Task details:
Nothing outside the stretch should be returned: give exactly the lines from the line containing "Keep writing the" through the line containing "n_pts += len(x)", including both.

=== Material for this task ===

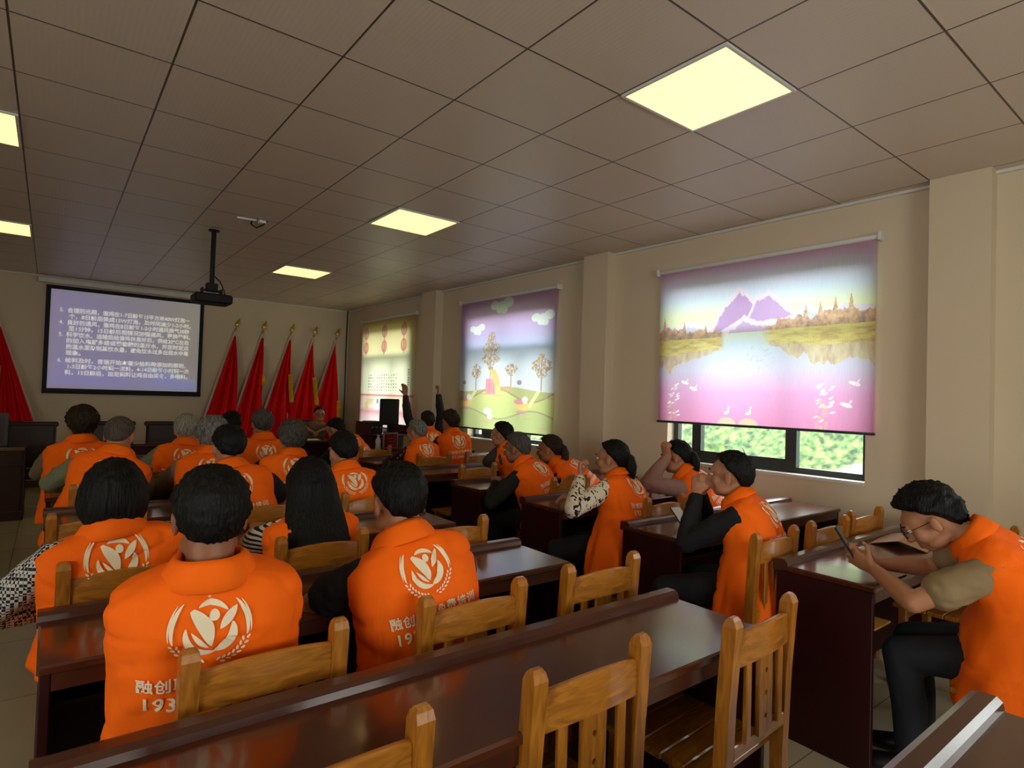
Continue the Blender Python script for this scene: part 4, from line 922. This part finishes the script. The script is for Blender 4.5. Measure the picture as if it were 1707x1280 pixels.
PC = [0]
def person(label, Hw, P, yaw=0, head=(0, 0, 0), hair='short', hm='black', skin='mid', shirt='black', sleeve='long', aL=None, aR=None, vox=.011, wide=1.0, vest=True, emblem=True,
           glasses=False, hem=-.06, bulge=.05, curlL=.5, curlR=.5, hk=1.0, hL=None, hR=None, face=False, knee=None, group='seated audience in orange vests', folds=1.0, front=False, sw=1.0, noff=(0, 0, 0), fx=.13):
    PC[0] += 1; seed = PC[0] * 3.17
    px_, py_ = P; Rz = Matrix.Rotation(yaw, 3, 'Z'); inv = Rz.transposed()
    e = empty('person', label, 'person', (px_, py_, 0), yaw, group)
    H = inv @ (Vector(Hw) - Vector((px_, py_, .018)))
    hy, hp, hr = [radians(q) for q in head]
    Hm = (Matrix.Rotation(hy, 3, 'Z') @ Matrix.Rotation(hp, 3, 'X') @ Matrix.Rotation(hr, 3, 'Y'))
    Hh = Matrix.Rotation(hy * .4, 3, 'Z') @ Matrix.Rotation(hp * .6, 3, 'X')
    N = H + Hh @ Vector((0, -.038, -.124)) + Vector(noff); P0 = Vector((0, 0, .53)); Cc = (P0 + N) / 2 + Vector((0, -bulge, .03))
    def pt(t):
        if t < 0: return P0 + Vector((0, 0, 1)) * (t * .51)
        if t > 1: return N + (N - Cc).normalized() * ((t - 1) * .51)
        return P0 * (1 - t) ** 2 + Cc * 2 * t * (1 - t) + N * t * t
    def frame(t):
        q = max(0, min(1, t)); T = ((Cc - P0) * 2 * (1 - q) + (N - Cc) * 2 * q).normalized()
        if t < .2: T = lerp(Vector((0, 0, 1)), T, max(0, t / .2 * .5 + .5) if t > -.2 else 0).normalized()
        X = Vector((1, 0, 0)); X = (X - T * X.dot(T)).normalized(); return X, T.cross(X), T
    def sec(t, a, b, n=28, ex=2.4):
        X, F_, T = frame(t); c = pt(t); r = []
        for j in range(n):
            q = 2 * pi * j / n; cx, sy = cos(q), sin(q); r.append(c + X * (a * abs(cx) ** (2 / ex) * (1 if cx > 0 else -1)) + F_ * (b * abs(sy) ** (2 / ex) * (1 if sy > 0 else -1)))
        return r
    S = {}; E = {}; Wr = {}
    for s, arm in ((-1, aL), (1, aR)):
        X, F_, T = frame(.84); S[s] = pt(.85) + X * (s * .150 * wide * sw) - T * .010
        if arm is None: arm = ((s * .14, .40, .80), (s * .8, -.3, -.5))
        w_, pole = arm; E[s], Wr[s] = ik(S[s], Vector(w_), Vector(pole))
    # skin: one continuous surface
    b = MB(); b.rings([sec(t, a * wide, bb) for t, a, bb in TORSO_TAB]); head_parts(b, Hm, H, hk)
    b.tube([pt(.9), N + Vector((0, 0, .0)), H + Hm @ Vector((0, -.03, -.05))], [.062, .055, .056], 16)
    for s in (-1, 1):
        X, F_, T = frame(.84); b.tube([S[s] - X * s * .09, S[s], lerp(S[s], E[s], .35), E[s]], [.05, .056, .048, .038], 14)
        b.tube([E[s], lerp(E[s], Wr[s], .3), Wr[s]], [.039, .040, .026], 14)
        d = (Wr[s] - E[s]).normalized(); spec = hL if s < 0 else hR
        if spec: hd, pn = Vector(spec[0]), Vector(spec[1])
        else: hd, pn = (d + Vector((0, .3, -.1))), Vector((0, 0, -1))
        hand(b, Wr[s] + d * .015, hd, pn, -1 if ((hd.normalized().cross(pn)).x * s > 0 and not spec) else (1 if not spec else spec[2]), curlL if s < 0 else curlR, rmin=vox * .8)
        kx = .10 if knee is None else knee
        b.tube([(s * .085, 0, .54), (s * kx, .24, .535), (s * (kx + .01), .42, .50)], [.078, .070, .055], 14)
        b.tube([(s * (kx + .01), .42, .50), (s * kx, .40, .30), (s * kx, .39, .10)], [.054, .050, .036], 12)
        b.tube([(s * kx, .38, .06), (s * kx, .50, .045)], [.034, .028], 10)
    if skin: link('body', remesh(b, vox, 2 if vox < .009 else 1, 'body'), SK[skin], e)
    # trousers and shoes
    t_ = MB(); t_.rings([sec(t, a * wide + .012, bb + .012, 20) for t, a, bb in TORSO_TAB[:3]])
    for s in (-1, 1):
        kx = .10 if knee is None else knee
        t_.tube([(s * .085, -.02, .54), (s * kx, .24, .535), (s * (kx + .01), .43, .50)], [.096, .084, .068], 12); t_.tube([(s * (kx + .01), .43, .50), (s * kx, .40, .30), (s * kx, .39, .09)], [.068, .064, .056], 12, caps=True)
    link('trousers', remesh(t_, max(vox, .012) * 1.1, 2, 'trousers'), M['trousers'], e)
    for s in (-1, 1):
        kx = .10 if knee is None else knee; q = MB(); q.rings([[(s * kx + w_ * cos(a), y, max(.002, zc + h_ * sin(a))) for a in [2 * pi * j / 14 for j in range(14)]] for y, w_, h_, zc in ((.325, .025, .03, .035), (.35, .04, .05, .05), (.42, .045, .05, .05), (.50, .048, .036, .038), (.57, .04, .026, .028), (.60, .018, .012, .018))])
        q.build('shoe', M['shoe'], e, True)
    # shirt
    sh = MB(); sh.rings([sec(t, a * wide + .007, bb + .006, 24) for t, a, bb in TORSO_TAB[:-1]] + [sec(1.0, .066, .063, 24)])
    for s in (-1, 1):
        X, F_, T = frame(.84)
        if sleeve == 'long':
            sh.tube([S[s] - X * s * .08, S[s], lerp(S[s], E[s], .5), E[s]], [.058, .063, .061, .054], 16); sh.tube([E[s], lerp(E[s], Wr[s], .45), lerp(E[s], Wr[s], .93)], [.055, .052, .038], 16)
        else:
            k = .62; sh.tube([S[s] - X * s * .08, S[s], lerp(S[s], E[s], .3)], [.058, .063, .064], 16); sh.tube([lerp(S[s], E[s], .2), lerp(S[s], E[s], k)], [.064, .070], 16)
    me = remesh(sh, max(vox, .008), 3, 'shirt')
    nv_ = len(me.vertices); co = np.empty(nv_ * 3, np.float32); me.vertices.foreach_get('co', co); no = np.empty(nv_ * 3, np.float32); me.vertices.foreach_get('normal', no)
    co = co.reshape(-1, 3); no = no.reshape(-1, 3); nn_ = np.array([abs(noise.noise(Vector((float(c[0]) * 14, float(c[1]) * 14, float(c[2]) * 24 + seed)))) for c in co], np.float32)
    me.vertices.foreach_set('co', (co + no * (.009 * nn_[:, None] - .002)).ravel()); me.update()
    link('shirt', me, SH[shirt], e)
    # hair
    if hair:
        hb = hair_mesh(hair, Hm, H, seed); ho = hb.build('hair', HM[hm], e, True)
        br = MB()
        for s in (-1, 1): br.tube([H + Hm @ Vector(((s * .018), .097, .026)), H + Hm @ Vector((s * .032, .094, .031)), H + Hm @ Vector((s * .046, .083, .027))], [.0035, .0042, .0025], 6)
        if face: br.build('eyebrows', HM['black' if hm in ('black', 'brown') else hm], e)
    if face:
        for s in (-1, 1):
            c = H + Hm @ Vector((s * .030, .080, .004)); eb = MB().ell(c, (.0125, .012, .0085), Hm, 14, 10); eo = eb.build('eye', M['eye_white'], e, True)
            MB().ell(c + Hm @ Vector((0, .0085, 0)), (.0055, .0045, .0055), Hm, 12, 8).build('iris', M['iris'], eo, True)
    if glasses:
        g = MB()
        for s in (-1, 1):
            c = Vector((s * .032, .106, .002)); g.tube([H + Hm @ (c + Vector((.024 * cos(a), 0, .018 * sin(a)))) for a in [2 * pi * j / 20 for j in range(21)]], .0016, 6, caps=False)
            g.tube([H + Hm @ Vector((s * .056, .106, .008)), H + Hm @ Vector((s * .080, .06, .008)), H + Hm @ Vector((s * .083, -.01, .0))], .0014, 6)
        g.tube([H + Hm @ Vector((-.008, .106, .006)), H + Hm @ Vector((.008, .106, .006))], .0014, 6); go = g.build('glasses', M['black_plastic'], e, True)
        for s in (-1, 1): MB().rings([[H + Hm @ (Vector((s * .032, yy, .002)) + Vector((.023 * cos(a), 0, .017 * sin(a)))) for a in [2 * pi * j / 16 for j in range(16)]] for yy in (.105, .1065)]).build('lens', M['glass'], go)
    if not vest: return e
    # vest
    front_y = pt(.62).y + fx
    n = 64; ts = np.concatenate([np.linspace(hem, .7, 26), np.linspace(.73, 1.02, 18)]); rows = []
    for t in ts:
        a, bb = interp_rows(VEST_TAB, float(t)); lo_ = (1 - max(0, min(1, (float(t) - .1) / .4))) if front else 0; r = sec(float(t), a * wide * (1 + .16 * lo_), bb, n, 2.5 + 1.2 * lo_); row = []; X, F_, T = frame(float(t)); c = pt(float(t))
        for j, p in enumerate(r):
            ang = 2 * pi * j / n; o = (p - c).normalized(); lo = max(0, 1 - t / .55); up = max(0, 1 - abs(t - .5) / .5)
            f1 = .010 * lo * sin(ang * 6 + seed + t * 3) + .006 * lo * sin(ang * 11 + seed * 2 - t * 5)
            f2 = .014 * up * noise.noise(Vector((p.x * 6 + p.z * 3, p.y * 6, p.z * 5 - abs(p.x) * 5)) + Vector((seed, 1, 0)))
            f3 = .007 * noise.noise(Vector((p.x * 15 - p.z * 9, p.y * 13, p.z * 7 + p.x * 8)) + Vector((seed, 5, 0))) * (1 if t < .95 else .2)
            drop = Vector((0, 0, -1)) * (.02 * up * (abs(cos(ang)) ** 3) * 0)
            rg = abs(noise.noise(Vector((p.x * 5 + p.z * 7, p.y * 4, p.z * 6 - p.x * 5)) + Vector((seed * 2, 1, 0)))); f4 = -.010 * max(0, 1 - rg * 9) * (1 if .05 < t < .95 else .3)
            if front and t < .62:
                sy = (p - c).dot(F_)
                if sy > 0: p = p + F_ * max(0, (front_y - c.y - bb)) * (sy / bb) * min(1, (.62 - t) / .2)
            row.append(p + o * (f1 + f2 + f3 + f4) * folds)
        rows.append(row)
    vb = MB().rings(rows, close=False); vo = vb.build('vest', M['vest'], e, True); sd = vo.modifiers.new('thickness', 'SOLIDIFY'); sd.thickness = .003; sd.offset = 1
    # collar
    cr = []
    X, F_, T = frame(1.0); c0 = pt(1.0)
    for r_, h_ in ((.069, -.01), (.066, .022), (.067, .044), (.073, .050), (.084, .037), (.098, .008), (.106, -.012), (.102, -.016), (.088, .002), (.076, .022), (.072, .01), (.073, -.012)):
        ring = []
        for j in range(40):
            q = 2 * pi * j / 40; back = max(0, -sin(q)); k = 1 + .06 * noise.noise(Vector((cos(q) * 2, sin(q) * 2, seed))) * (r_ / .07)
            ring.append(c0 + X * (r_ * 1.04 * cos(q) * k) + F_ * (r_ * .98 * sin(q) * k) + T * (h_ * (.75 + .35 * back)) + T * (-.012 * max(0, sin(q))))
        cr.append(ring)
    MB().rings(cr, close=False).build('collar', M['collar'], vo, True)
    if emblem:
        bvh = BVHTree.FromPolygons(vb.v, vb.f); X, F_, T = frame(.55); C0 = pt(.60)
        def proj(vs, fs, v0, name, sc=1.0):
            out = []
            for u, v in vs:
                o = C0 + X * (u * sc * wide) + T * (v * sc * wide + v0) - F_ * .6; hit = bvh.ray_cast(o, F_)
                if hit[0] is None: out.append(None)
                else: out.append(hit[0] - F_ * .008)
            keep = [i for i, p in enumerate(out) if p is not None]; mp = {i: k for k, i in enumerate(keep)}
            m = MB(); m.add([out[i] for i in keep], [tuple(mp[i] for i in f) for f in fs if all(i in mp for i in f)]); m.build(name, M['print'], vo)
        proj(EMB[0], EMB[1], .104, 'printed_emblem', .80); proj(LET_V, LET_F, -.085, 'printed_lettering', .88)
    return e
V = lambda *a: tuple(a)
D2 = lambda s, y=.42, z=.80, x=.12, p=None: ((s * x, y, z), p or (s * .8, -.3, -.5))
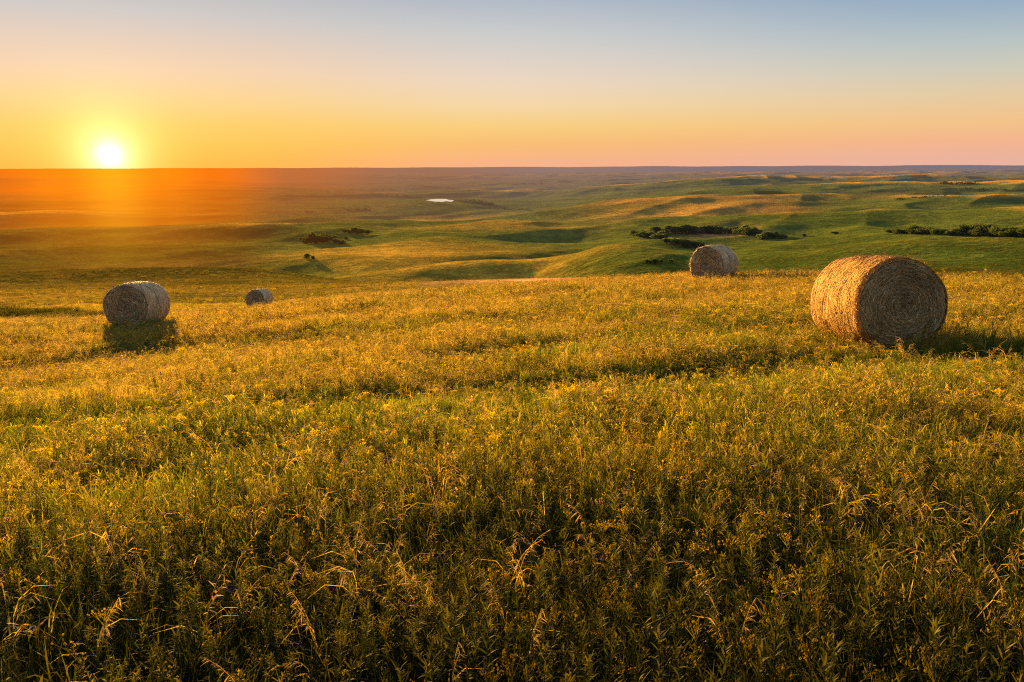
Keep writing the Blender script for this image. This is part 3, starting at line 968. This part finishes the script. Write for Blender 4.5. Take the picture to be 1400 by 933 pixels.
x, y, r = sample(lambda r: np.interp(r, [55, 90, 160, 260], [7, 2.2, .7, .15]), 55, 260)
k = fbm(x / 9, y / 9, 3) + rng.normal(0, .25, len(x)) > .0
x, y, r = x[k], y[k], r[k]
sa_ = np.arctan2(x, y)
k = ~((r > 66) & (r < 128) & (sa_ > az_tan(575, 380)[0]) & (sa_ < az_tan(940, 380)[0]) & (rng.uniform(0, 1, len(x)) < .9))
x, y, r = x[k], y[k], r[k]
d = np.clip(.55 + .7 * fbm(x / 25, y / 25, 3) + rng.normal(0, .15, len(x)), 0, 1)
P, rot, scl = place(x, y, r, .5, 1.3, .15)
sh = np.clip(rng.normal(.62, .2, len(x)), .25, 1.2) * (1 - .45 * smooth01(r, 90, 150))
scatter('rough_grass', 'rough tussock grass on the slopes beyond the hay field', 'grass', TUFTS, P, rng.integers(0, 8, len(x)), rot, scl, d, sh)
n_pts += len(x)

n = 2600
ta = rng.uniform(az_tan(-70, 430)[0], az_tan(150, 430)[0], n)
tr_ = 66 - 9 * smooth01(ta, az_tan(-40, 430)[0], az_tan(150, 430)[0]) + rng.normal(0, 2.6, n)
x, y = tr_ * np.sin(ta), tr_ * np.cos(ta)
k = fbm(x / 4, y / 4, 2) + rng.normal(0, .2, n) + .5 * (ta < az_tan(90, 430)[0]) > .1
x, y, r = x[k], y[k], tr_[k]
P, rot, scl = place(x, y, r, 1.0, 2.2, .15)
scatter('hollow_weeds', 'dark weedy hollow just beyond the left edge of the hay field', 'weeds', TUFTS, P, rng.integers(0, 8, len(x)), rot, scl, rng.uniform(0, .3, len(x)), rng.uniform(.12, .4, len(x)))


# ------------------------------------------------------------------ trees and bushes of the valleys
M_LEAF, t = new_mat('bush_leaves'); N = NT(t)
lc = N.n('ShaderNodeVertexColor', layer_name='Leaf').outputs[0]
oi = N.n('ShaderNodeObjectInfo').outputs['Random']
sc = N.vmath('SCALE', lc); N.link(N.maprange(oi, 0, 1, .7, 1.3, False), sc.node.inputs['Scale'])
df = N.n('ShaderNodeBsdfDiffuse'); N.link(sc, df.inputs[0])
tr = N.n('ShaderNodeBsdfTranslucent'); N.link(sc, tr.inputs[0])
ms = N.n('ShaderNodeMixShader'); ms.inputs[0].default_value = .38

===

The reply:
Keep writing the Blender script for this image. This is part 3, starting at line 968. This part finishes the script. Write for Blender 4.5. Take the picture to be 1400 by 933 pixels.
x, y, r = sample(lambda r: np.interp(r, [55, 90, 160, 260], [7, 2.2, .7, .15]), 55, 260)
k = fbm(x / 9, y / 9, 3) + rng.normal(0, .25, len(x)) > .0
x, y, r = x[k], y[k], r[k]
sa_ = np.arctan2(x, y)
k = ~((r > 66) & (r < 128) & (sa_ > az_tan(575, 380)[0]) & (sa_ < az_tan(940, 380)[0]) & (rng.uniform(0, 1, len(x)) < .9))
x, y, r = x[k], y[k], r[k]
d = np.clip(.55 + .7 * fbm(x / 25, y / 25, 3) + rng.normal(0, .15, len(x)), 0, 1)
P, rot, scl = place(x, y, r, .5, 1.3, .15)
sh = np.clip(rng.normal(.62, .2, len(x)), .25, 1.2) * (1 - .45 * smooth01(r, 90, 150))
scatter('rough_grass', 'rough tussock grass on the slopes beyond the hay field', 'grass', TUFTS, P, rng.integers(0, 8, len(x)), rot, scl, d, sh)
n_pts += len(x)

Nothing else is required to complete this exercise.